Re: Mind's Eye The language of thinking

I suppose dance would be like body language. You raise a very interesting point for me about music Gabby. Sometimes when I am in the right frame of mind, I can think of music and I am able to hear (in my mind)  the music, hearing all the notes being played in detail. At those times, when I think of music with lyrics, I can hear (in my mind) the words of the song even though I can not remember the words normally. Kind of strange. Has anyone else experienced that? I suppose it is a kind of photographic memory retrieval.   But what I meant to discuss in this post is that if I want to think about the music or about the dance... maybe to critique it or to analyze it, I find that I can not do that without articulating the thoughts in my mind with words. I wonder if others have found the same thing.

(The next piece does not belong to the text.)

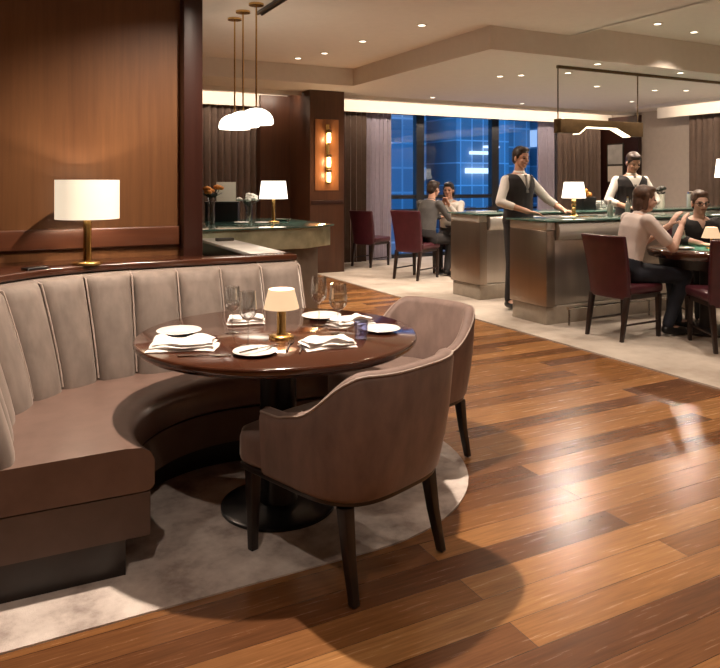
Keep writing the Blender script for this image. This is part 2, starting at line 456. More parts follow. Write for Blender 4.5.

On Sunday, January 6, 2013 4:41:53 PM UTC+1, Gabby wrote:
This is indeed a very, very complex topic worth discussing and simplifying. Help me understand what you are aiming at by telling me whether music and dance would also account for languages of thinking. Thanks.


2013/1/6 andrew vecsey <andrew...@gmail.com>

I have written a new chapter to my "Think Park - A Journey thru space and time" publication/video that made me think more about thinking. Whenever I think, I seem to be talking to myself, I can think about something in my memory by imagining and reliving sensations I remember, but whenever I think about those memories, I ultimately revert to talking to my self (up to now, fortunately silently). Do others in this group of thinkers have the same experience? If yes, why do you think that it is like that? If not, how do you manage to think without mentally talking it out? The excerpt of my new chapter that started me thinking about this line of thought is below:

"Before men could talk, they groaned and grunted.  Just like with crying and laughing, it was sometimes difficult to tell the difference between displays of sorrow and joy, or pain and pleasure.  At the 60 meter point from the start of the think park, about 18,000 years ago, man started to use words to display his emotions. Words helped man to think and enabled him to articulate and share his inner most thoughts.  Pictures and written words enabled his thoughts and his knowledge to be stored for later contemplation and to be scattered like seed to grow.  This cultivation, communication and sharing of thoughts, knowledge and experience resulted in the growth of agriculture that enabled civilizations to flourish."